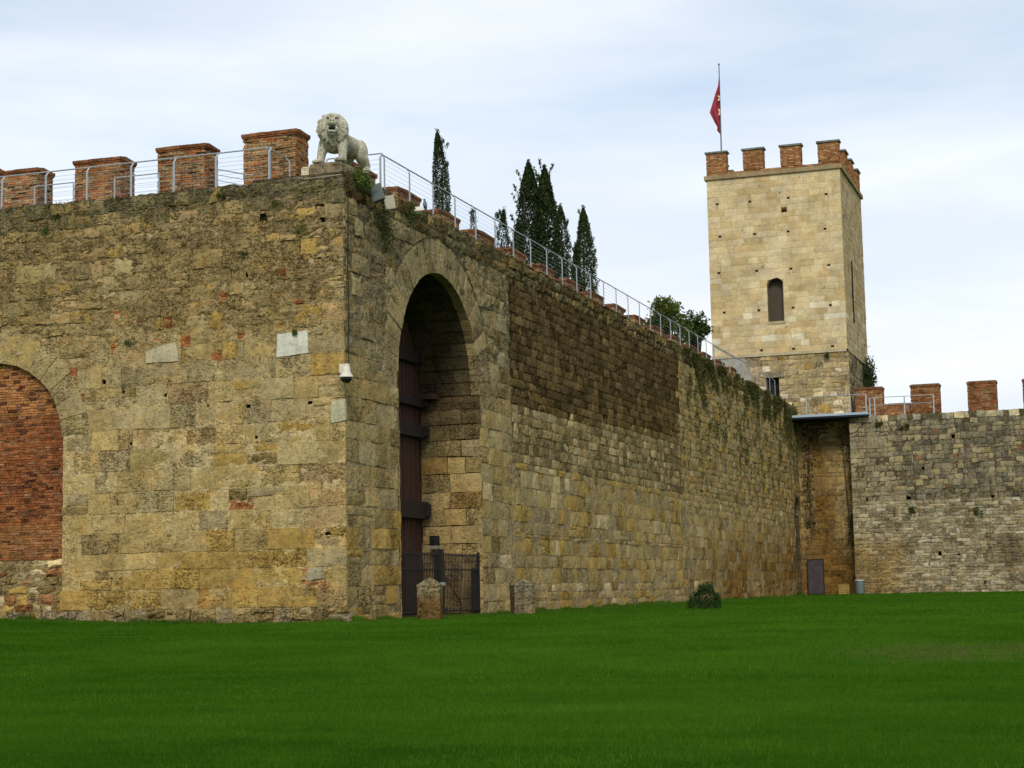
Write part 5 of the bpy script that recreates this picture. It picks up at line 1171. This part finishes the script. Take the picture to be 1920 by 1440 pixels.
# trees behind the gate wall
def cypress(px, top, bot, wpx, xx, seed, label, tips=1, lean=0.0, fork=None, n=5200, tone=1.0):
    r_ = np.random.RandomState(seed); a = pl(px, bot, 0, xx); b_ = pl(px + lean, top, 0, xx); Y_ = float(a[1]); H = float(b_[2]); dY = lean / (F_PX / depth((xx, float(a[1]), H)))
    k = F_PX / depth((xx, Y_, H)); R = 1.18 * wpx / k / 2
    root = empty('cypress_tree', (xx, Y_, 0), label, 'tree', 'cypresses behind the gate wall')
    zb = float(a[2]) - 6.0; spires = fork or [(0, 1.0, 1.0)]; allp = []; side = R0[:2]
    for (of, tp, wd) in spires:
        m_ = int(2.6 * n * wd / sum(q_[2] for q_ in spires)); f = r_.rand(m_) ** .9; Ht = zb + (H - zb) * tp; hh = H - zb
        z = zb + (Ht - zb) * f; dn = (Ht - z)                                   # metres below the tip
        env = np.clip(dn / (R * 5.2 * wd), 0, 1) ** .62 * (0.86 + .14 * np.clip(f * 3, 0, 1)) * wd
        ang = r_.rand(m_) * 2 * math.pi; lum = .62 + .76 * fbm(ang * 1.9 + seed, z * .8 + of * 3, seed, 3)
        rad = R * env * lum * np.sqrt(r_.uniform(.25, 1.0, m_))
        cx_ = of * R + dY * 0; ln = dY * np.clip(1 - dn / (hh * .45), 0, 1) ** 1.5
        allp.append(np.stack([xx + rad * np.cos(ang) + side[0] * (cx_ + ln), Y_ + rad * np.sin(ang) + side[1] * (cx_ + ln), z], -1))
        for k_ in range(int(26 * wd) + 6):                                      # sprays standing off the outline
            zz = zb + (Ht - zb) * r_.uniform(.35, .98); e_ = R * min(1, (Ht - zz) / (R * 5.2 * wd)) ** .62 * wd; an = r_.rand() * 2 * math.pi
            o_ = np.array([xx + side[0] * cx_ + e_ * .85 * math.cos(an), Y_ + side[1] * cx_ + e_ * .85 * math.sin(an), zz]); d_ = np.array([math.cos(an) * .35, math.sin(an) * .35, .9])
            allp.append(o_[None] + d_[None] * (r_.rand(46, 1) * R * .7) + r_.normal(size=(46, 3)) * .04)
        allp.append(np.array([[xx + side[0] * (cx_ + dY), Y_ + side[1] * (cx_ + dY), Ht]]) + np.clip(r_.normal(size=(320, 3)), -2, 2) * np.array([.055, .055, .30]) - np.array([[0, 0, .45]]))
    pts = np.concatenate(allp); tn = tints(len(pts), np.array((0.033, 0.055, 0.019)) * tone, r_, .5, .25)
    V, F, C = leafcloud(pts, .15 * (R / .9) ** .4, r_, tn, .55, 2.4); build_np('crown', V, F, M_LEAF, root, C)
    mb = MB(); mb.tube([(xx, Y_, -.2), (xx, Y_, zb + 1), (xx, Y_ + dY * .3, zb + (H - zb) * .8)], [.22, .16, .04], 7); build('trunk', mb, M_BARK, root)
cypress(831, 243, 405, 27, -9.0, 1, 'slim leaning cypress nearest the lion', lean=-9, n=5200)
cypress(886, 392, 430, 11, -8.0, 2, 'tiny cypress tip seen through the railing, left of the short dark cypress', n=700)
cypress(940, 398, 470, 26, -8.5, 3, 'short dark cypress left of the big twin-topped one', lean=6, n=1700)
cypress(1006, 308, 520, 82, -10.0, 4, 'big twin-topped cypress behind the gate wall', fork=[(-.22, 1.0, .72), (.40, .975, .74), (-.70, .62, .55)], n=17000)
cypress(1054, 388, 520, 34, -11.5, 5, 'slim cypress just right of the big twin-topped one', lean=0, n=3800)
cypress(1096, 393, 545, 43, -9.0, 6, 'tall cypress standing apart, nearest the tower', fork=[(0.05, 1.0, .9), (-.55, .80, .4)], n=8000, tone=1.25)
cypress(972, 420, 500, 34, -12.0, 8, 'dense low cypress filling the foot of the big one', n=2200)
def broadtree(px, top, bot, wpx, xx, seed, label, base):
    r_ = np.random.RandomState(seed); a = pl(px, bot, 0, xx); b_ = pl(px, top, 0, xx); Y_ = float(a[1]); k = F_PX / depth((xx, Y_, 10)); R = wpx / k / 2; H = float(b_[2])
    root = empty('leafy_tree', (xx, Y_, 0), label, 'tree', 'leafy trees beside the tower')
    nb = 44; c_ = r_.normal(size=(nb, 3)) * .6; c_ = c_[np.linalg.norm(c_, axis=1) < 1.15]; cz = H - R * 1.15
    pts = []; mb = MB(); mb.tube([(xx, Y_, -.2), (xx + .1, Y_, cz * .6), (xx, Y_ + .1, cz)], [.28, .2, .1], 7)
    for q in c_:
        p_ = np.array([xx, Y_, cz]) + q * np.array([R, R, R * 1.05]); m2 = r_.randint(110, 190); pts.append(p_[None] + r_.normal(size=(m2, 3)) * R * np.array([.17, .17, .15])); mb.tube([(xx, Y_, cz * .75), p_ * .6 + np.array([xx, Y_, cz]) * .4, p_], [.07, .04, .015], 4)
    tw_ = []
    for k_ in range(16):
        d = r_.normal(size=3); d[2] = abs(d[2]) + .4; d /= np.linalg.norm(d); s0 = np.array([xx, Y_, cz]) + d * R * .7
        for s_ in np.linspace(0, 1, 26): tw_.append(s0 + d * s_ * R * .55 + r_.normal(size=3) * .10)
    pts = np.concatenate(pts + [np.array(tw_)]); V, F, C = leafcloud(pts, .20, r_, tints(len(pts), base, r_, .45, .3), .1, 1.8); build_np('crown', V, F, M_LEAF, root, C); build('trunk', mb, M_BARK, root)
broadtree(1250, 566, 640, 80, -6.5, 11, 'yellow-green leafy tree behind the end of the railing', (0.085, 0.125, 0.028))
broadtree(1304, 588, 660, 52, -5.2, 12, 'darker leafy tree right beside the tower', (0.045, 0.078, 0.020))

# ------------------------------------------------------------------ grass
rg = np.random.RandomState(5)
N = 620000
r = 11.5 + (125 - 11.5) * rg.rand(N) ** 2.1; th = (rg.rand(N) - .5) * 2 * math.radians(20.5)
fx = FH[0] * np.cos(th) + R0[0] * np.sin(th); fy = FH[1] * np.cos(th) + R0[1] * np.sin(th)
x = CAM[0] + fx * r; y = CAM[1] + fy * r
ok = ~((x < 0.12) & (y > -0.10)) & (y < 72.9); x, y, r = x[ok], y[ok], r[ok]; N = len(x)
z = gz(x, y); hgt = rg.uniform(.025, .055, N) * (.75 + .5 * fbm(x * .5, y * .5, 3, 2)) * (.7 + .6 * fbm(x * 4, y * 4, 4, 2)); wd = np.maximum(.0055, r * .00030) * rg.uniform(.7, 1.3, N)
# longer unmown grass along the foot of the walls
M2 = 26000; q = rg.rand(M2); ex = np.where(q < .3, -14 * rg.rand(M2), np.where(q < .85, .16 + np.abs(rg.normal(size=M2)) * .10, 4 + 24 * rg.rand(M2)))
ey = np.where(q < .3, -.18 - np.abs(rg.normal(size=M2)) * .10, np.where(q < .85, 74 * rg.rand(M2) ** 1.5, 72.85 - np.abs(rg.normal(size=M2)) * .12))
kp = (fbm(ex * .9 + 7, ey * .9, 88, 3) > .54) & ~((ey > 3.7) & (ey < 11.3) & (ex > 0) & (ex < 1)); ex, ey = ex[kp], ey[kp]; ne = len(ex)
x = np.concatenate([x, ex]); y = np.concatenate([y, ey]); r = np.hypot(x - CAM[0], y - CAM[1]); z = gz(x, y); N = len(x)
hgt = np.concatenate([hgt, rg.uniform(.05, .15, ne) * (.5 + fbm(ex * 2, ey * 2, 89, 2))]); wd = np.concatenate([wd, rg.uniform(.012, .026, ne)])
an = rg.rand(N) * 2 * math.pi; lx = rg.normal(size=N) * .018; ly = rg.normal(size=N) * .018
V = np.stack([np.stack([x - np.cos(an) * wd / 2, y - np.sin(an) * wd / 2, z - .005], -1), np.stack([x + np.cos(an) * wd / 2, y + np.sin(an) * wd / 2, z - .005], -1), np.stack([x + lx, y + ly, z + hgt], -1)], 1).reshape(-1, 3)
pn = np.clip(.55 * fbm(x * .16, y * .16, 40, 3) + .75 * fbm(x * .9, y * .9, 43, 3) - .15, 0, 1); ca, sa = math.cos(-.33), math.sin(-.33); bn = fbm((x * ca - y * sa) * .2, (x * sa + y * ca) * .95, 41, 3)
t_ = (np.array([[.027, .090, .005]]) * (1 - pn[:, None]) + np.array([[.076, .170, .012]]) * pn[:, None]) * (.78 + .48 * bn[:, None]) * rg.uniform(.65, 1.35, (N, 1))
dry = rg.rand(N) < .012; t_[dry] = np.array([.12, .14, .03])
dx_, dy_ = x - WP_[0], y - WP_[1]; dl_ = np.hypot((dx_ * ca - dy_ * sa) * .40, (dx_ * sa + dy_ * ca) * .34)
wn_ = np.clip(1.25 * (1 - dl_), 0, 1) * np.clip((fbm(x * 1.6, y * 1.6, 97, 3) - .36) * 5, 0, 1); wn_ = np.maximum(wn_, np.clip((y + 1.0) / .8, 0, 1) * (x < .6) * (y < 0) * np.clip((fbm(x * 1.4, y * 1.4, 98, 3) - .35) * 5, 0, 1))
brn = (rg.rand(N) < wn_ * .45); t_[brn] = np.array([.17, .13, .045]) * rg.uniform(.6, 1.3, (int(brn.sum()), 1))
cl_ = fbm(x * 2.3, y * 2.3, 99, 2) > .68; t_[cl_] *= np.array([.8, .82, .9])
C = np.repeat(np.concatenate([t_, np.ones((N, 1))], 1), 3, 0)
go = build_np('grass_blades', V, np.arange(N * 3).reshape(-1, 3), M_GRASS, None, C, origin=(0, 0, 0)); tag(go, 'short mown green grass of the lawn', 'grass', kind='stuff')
****
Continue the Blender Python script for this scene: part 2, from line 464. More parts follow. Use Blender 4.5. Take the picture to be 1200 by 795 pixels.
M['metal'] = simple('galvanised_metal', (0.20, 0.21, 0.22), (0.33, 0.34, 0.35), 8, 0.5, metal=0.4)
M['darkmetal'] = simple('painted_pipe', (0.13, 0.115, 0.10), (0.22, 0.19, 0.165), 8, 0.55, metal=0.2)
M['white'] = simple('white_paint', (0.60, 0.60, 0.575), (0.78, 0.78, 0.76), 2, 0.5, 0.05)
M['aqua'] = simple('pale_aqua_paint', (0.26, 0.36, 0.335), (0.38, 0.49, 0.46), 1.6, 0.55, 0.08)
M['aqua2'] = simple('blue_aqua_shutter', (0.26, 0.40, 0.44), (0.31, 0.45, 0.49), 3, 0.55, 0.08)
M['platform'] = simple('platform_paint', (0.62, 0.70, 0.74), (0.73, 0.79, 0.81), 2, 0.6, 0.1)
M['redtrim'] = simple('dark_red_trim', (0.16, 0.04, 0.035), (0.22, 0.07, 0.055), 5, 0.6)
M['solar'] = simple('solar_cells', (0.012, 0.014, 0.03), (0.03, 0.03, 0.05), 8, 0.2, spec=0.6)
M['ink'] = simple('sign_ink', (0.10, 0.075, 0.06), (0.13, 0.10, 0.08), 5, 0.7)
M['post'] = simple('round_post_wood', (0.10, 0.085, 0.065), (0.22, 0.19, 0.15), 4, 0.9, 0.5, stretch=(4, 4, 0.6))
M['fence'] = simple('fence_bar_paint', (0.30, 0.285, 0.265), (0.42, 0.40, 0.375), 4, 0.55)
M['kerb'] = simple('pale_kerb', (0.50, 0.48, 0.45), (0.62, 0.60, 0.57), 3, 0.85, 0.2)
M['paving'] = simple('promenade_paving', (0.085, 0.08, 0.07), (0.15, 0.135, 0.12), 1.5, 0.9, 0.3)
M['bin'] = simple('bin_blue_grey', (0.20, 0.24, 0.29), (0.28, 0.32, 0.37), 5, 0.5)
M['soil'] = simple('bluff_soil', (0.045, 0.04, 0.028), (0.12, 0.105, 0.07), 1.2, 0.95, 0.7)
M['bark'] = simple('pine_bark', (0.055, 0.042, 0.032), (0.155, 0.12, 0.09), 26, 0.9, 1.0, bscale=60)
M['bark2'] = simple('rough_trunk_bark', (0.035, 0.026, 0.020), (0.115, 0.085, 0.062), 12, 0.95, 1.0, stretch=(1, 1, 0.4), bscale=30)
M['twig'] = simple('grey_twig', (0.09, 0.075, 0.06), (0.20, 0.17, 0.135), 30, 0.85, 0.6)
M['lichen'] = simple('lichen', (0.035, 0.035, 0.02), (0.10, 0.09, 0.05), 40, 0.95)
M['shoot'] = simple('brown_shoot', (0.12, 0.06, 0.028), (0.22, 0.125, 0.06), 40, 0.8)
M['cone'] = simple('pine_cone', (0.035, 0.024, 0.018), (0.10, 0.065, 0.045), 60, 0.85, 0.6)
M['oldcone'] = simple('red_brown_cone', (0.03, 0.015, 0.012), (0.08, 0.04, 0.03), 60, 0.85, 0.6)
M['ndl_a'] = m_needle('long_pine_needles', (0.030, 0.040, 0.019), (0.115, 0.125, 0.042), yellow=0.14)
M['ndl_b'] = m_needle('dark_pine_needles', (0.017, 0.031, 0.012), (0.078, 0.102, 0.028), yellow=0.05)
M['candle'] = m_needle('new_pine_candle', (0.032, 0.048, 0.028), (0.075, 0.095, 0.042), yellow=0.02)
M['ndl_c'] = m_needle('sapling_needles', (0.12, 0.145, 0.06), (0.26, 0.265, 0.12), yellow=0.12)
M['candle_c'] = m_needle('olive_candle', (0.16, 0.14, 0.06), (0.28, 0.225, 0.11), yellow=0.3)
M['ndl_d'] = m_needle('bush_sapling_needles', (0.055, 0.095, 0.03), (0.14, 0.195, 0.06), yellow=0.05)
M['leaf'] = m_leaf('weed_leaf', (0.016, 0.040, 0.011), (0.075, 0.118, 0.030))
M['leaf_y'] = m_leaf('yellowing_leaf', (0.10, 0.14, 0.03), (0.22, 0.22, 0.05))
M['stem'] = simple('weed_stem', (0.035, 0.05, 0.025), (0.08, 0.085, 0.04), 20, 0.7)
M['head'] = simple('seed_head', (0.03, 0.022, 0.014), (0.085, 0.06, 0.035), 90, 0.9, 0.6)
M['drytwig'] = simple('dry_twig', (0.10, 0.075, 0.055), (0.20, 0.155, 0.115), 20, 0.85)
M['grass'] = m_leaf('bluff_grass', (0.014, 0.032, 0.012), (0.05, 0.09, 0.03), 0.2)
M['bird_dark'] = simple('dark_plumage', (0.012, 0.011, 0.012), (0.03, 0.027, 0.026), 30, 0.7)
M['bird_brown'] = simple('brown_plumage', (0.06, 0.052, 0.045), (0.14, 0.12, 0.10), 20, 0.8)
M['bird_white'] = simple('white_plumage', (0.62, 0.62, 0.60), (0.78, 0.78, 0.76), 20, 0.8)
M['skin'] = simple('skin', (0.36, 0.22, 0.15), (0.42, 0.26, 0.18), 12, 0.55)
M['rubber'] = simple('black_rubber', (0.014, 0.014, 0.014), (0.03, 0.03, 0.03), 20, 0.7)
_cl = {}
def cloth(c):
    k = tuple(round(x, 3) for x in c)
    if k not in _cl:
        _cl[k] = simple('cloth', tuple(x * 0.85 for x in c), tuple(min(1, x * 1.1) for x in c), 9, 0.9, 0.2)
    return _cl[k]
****
Looking at the material above, count the lines that hold "short" and give the total alone.

3